### What you should do
Reproduce the following material exactly, including every line.

### Material for this task
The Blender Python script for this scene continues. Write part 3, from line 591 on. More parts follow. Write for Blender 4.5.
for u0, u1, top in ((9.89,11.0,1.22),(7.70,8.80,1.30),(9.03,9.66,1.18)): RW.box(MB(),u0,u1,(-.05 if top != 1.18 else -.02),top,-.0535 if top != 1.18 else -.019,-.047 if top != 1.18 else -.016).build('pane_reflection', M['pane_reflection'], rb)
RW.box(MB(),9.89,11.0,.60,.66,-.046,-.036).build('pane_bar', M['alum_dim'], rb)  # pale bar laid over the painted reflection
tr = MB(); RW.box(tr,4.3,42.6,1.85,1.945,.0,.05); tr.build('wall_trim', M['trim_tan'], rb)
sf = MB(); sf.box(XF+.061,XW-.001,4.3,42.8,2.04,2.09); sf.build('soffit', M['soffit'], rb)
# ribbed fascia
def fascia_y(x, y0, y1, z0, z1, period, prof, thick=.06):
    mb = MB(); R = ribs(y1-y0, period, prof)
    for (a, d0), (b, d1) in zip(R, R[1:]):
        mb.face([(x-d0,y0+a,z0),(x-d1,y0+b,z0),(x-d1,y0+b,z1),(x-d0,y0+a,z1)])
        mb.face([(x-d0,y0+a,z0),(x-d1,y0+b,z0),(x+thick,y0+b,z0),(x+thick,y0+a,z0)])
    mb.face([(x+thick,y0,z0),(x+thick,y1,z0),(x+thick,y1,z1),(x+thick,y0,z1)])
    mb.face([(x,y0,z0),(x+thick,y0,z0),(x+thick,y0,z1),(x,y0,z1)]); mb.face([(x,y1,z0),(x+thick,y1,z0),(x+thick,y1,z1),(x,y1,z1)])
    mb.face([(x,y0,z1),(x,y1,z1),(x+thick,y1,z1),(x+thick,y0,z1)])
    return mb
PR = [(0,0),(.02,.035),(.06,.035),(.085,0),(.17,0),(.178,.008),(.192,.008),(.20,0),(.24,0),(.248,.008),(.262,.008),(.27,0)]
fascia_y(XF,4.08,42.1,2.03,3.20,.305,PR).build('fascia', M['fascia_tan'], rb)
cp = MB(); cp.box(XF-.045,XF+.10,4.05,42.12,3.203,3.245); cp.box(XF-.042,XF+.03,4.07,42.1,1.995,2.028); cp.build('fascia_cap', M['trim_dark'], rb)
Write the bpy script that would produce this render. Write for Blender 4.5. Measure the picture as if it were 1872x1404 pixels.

### Written reply
The Blender Python script for this scene continues. Write part 3, from line 591 on. More parts follow. Write for Blender 4.5.
for u0, u1, top in ((9.89,11.0,1.22),(7.70,8.80,1.30),(9.03,9.66,1.18)): RW.box(MB(),u0,u1,(-.05 if top != 1.18 else -.02),top,-.0535 if top != 1.18 else -.019,-.047 if top != 1.18 else -.016).build('pane_reflection', M['pane_reflection'], rb)
RW.box(MB(),9.89,11.0,.60,.66,-.046,-.036).build('pane_bar', M['alum_dim'], rb)  # pale bar laid over the painted reflection
tr = MB(); RW.box(tr,4.3,42.6,1.85,1.945,.0,.05); tr.build('wall_trim', M['trim_tan'], rb)
sf = MB(); sf.box(XF+.061,XW-.001,4.3,42.8,2.04,2.09); sf.build('soffit', M['soffit'], rb)
# ribbed fascia
def fascia_y(x, y0, y1, z0, z1, period, prof, thick=.06):
    mb = MB(); R = ribs(y1-y0, period, prof)
    for (a, d0), (b, d1) in zip(R, R[1:]):
        mb.face([(x-d0,y0+a,z0),(x-d1,y0+b,z0),(x-d1,y0+b,z1),(x-d0,y0+a,z1)])
        mb.face([(x-d0,y0+a,z0),(x-d1,y0+b,z0),(x+thick,y0+b,z0),(x+thick,y0+a,z0)])
    mb.face([(x+thick,y0,z0),(x+thick,y1,z0),(x+thick,y1,z1),(x+thick,y0,z1)])
    mb.face([(x,y0,z0),(x+thick,y0,z0),(x+thick,y0,z1),(x,y0,z1)]); mb.face([(x,y1,z0),(x+thick,y1,z0),(x+thick,y1,z1),(x,y1,z1)])
    mb.face([(x,y0,z1),(x,y1,z1),(x+thick,y1,z1),(x+thick,y0,z1)])
    return mb
PR = [(0,0),(.02,.035),(.06,.035),(.085,0),(.17,0),(.178,.008),(.192,.008),(.20,0),(.24,0),(.248,.008),(.262,.008),(.27,0)]
fascia_y(XF,4.08,42.1,2.03,3.20,.305,PR).build('fascia', M['fascia_tan'], rb)
cp = MB(); cp.box(XF-.045,XF+.10,4.05,42.12,3.203,3.245); cp.box(XF-.042,XF+.03,4.07,42.1,1.995,2.028); cp.build('fascia_cap', M['trim_dark'], rb)
Write the bpy script that would produce this render. Write for Blender 4.5. Measure the picture as if it were 1872x1404 pixels.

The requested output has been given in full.